Santy Sharma chose to be one of those people. Whether you agree with his conclusions or not, the act of naming the contradiction out loud is more valuable than the endless binary of “hero movement” vs. “enemy of the state.”

What This Means for India’s Thinking Gen Z

India’s thoughtful young generation, the engineers, students, first-generation graduates, artists, and creators who are building the country quietly and furiously are not naïve. They know the economy is hard. They know that competition is bruising. They know the system has some failures.

What they also know, often instinctively, is that they are a target market for outrage. Every algorithm, every deep state foreign-funded influence operation, every domestic political rival of every party they all need Gen Z’s anger directed somewhere useful, suitable to them.
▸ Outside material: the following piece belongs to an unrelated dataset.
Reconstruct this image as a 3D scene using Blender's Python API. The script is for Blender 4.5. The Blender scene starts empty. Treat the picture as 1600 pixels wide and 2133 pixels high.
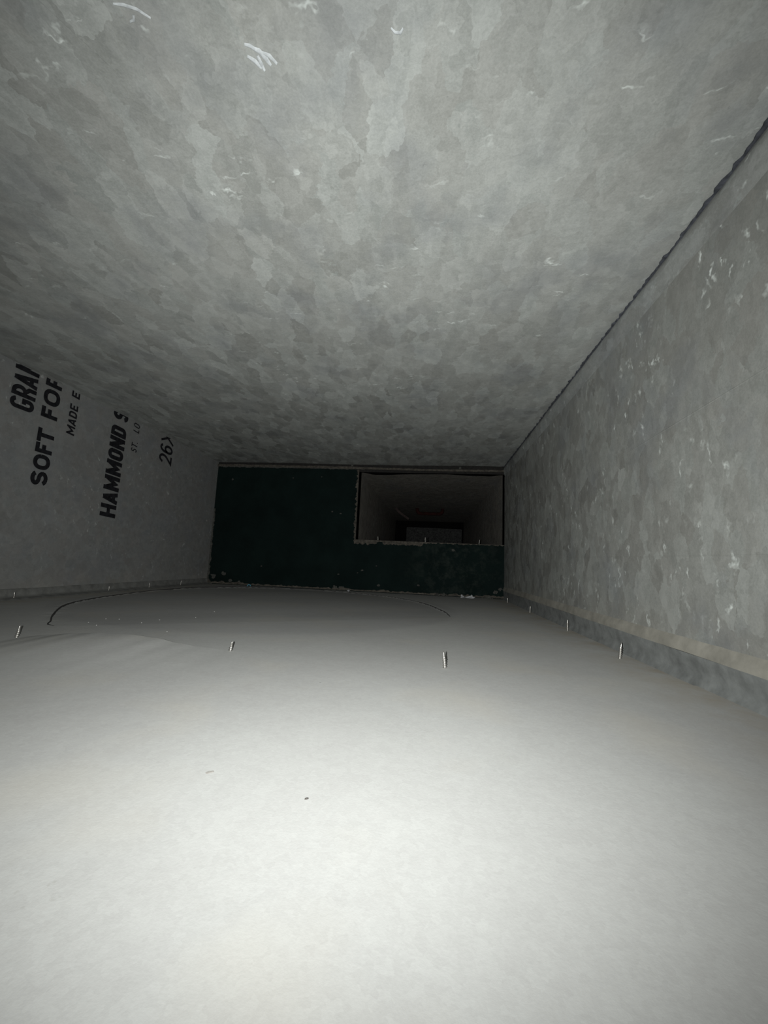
import bpy, bmesh, math, random
from mathutils import Matrix, Vector, noise

random.seed(7)
SC = bpy.context.scene
COL = SC.collection

# ------------------------------------------------------------------ camera
CAM_H = 0.09376
ROT = Matrix(((0.9928435842, -0.1156763082, -0.0296752238),
              (0.1107040985, 0.9846968298, -0.1345984981),
              (0.0447909561, 0.1303500858, 0.9904557665)))   # columns: right, forward, up
right, fwd, up = ROT.col[0], ROT.col[1], ROT.col[2]
cam_data = bpy.data.cameras.new('camera')
cam = bpy.data.objects.new('camera', cam_data)
COL.objects.link(cam)
cam_data.sensor_fit = 'HORIZONTAL'
cam_data.sensor_width = 36.0
cam_data.lens = 36.0 * 819.03 / 1600.0
cam_data.clip_start = 0.005
mw = Matrix.Identity(4)
for i in range(3):
    mw[i][0], mw[i][1], mw[i][2] = right[i], up[i], -fwd[i]
mw.translation = Vector((0, 0, CAM_H))
cam.matrix_world = mw
SC.camera = cam

# ------------------------------------------------------------------ world, light, exposure
world = bpy.data.worlds.new('dark_room')
SC.world = world
world.use_nodes = True
world.node_tree.nodes['Background'].inputs[0].default_value = (0.85, 0.93, 1.0, 1)
world.node_tree.nodes['Background'].inputs[1].default_value = 0.001

# the phone's flash, beside the lens
FLASH_POWER, FLASH_SMOOTH, FLASH_CONE = 42.0, 0.080, 143.0
ld = bpy.data.lights.new('flash', 'SPOT')
ld.energy = 1.0
ld.spot_size = math.radians(FLASH_CONE)
ld.spot_blend = 1.0
ld.shadow_soft_size = 0.0022
ld.color = (0.975, 1.0, 0.99)
ld.use_nodes = True
lt = ld.node_tree
em = lt.nodes['Emission']
fo = lt.nodes.new('ShaderNodeLightFalloff')
fo.inputs['Strength'].default_value = FLASH_POWER
fo.inputs['Smooth'].default_value = FLASH_SMOOTH
lt.links.new(fo.outputs['Quadratic'], em.inputs['Strength'])
flash = bpy.data.objects.new('flash', ld)
COL.objects.link(flash)
fm = mw.copy()
fm.translation = Vector((0, 0, CAM_H)) - right * 0.0165 + up * 0.001
flash.matrix_world = fm @ Matrix.Rotation(0.0317, 4, 'X') @ Matrix.Rotation(-0.0078, 4, 'Y')

SC.view_settings.view_transform = 'Standard'
SC.view_settings.look = 'None'
SC.view_settings.gamma = 1.0
SC.view_settings.exposure = 0.0
SC.view_settings.use_curve_mapping = False

# ------------------------------------------------------------------ duct dimensions
XL, XR, ZC, YB, Y0 = -0.7567, 0.2404, 0.4283, 1.30, -0.50
OX0, OZ0, OZ1 = -0.245, 0.169, 0.404          # opening in the back panel
YI, YF = 2.75, 3.50                           # inner duct end, chamber end


# ------------------------------------------------------------------ helpers
def obj(name, bm, material=None, parent=None, smooth=False):
    me = bpy.data.meshes.new(name)
    bm.normal_update()
    bm.to_mesh(me)
    bm.free()
    if smooth:
        for p in me.polygons:
            p.use_smooth = True
    if material:
        me.materials.append(material)
    o = bpy.data.objects.new(name, me)
    COL.objects.link(o)
    if parent:
        o.parent = parent
    return o


def tag(o, label, cat, group=None):
    o['label'] = label
    o['category'] = cat
    if group:
        o['group'] = group
    return o


def struct(o):
    o['kind'] = 'structure'
    return o


def quad_grid(f, nu, nv):
    """grid mesh of f(u,v), u,v in 0..1"""
    bm = bmesh.new()
    vs = [[bm.verts.new(f(i / nu, j / nv)) for j in range(nv + 1)] for i in range(nu + 1)]
    for i in range(nu):
        for j in range(nv):
            bm.faces.new((vs[i][j], vs[i + 1][j], vs[i + 1][j + 1], vs[i][j + 1]))
    return bm


def add_box(bm, lo, hi):
    x0, y0, z0 = lo
    x1, y1, z1 = hi
    v = [bm.verts.new(p) for p in ((x0, y0, z0), (x1, y0, z0), (x1, y1, z0), (x0, y1, z0),
                                   (x0, y0, z1), (x1, y0, z1), (x1, y1, z1), (x0, y1, z1))]
    for f in ((0, 3, 2, 1), (4, 5, 6, 7), (0, 1, 5, 4), (1, 2, 6, 5), (2, 3, 7, 6), (3, 0, 4, 7)):
        bm.faces.new([v[i] for i in f])


def extrude_profile(pts, axis_a, axis_b, n, wob=0.0, seed=0):
    """sweep a profile [(x,z)] along y from axis_a to axis_b with slight waviness"""
    bm = bmesh.new()
    rows = []
    for i in range(n + 1):
        y = axis_a + (axis_b - axis_a) * i / n
        row = []
        for k, (x, z) in enumerate(pts):
            w = wob * noise.noise(Vector((y * 9, k * 0.7 + seed, seed)))
            w2 = wob * noise.noise(Vector((y * 60, k * 1.3 + seed, seed + 5))) * 0.5
            row.append(bm.verts.new((x + w + w2, y, z + 0.6 * w)))
        rows.append(row)
    for i in range(n):
        for k in range(len(pts) - 1):
            bm.faces.new((rows[i][k], rows[i + 1][k], rows[i + 1][k + 1], rows[i][k + 1]))
    return bm


def ragged_strip(a, b, w_dir, t_dir, wfun, thick, n=60, seed=0, w0fun=None):
    """a solid strip from a to b, width along w_dir given by wfun(t), thickness along t_dir"""
    a, b, w_dir, t_dir = Vector(a), Vector(b), Vector(w_dir), Vector(t_dir)
    bm = bmesh.new()
    rows = []
    for i in range(n + 1):
        t = i / n
        p = a.lerp(b, t)
        w = max(0.0006, wfun(t))
        s = w0fun(t) if w0fun else 0.0
        th = thick * (0.7 + 0.6 * abs(noise.noise(Vector((t * 37, seed, 1.7)))))
        rows.append([bm.verts.new(p + w_dir * s), bm.verts.new(p + w_dir * s + t_dir * th),
                     bm.verts.new(p + w_dir * (s + w) + t_dir * th * 0.8), bm.verts.new(p + w_dir * (s + w))])
    for i in range(n):
        for k in range(4):
            bm.faces.new((rows[i][k], rows[i][(k + 1) % 4], rows[i + 1][(k + 1) % 4], rows[i + 1][k]))
    bm.faces.new(rows[0])
    bm.faces.new(list(reversed(rows[-1])))
    bmesh.ops.recalc_face_normals(bm, faces=bm.faces)
    return bm


def tube(bm, pts, rad, seg=12, taper=None):
    pts = [Vector(p) for p in pts]
    rings = []
    n = len(pts)
    ref = Vector((0, 1, 0.13)).normalized()
    for i, p in enumerate(pts):
        d = (pts[min(i + 1, n - 1)] - pts[max(i - 1, 0)]).normalized()
        u = d.cross(ref)
        if u.length < 1e-3:
            u = d.cross(Vector((1, 0, 0)))
        u.normalize()
        v = d.cross(u)
        r = rad * (taper(i / (n - 1)) if taper else 1)
        rings.append([bm.verts.new(p + (u * math.cos(2 * math.pi * k / seg) + v * math.sin(2 * math.pi * k / seg)) * r)
                      for k in range(seg)])
    for i in range(n - 1):
        for k in range(seg):
            bm.faces.new((rings[i][k], rings[i][(k + 1) % seg], rings[i + 1][(k + 1) % seg], rings[i + 1][k]))
    bm.faces.new(list(reversed(rings[0])))
    bm.faces.new(rings[-1])


def blob(bm, c, size, seed, sub=2, rough=0.45):
    """an irregular crumb"""
    r = bmesh.ops.create_icosphere(bm, subdivisions=sub, radius=1.0)
    for v in r['verts']:
        k = 1 + rough * noise.noise(v.co * 1.6 + Vector((seed * 3.1, seed, 0)))
        v.co = Vector((v.co.x * size[0] * k, v.co.y * size[1] * k, v.co.z * size[2] * k)) + Vector(c)


# ------------------------------------------------------------------ materials
class M:
    def __init__(self, name):
        self.m = bpy.data.materials.new(name)
        self.m.use_nodes = True
        self.t = self.m.node_tree
        self.b = self.t.nodes['Principled BSDF']
        self.tc = self.n('ShaderNodeTexCoord').outputs['Object']

    def n(self, typ, **kw):
        nd = self.t.nodes.new(typ)
        for k, v in kw.items():
            setattr(nd, k, v)
        return nd

    def set(self, node, name, val):
        if hasattr(val, 'is_linked') or isinstance(val, bpy.types.NodeSocket):
            self.t.links.new(val, node.inputs[name])
        else:
            node.inputs[name].default_value = val

    def noise(self, scale, detail=4, rough=0.5, vec=None, col=False):
        nd = self.n('ShaderNodeTexNoise')
        self.set(nd, 'Scale', scale)
        self.set(nd, 'Detail', detail)
        self.set(nd, 'Roughness', rough)
        self.set(nd, 'Vector', vec or self.tc)
        return nd.outputs['Color' if col else 'Fac']

    def vor(self, scale, vec=None, out='Color', rnd=1.0, feature='F1'):
        nd = self.n('ShaderNodeTexVoronoi', feature=feature)
        self.set(nd, 'Scale', scale)
        self.set(nd, 'Randomness', rnd)
        self.set(nd, 'Vector', vec or self.tc)
        return nd.outputs[out]

    def math(self, op, a, b=0.0, clamp=False):
        nd = self.n('ShaderNodeMath', operation=op, use_clamp=clamp)
        self.set(nd, 0, a)
        self.set(nd, 1, b)
        return nd.outputs[0]

    def vmath(self, op, a, b=None, scale=None):
        nd = self.n('ShaderNodeVectorMath', operation=op)
        self.set(nd, 0, a)
        if b is not None:
            self.set(nd, 1, b)
        if scale is not None:
            self.set(nd, 'Scale', scale)
        return nd.outputs['Value' if op in ('LENGTH', 'DISTANCE', 'DOT_PRODUCT') else 'Vector']

    def ramp(self, fac, lo, hi, to0=0.0, to1=1.0):
        nd = self.n('ShaderNodeMapRange', clamp=True)
        self.set(nd, 'Value', fac)
        self.set(nd, 'From Min', lo)
        self.set(nd, 'From Max', hi)
        self.set(nd, 'To Min', to0)
        self.set(nd, 'To Max', to1)
        return nd.outputs['Result']

    def mix(self, fac, a, b):
        nd = self.n('ShaderNodeMix', data_type='RGBA')
        self.set(nd, 0, fac)
        self.set(nd, 6, a)
        self.set(nd, 7, b)
        return nd.outputs[2]

    def sep(self, v):
        nd = self.n('ShaderNodeSeparateXYZ')
        self.set(nd, 0, v)
        return nd.outputs

    def scale(self, v, s):
        return self.vmath('MULTIPLY', v, s)

    def bump(self, h, strength, dist, normal=None):
        nd = self.n('ShaderNodeBump')
        self.set(nd, 'Height', h)
        self.set(nd, 'Strength', strength)
        self.set(nd, 'Distance', dist)
        if normal is not None:
            self.set(nd, 'Normal', normal)
        return nd.outputs[0]

    def base(self, c):
        self.set(self.b, 'Base Color', c)


def rgb(r, g, b):
    return (r, g, b, 1)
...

The responsible response to that is not passivity. It is not blind faith in institutions. It is exactly what Santy Sharma modelled: look at the messenger, not just the message. Ask who designed this, who it serves, and whether the form of protest actually moves toward the outcome you want.

India does not need more chaos. It needs more accountability, more responsibility, more growth. Those are not the same thing.

Santy Sharma won’t resolve the CJP debate. No one person should. But a rapper from Ratlam reminding 22 million scroll-fatigued Indians GenZ to think before they swarm? That might just be the most useful thing anyone said responsibly this week.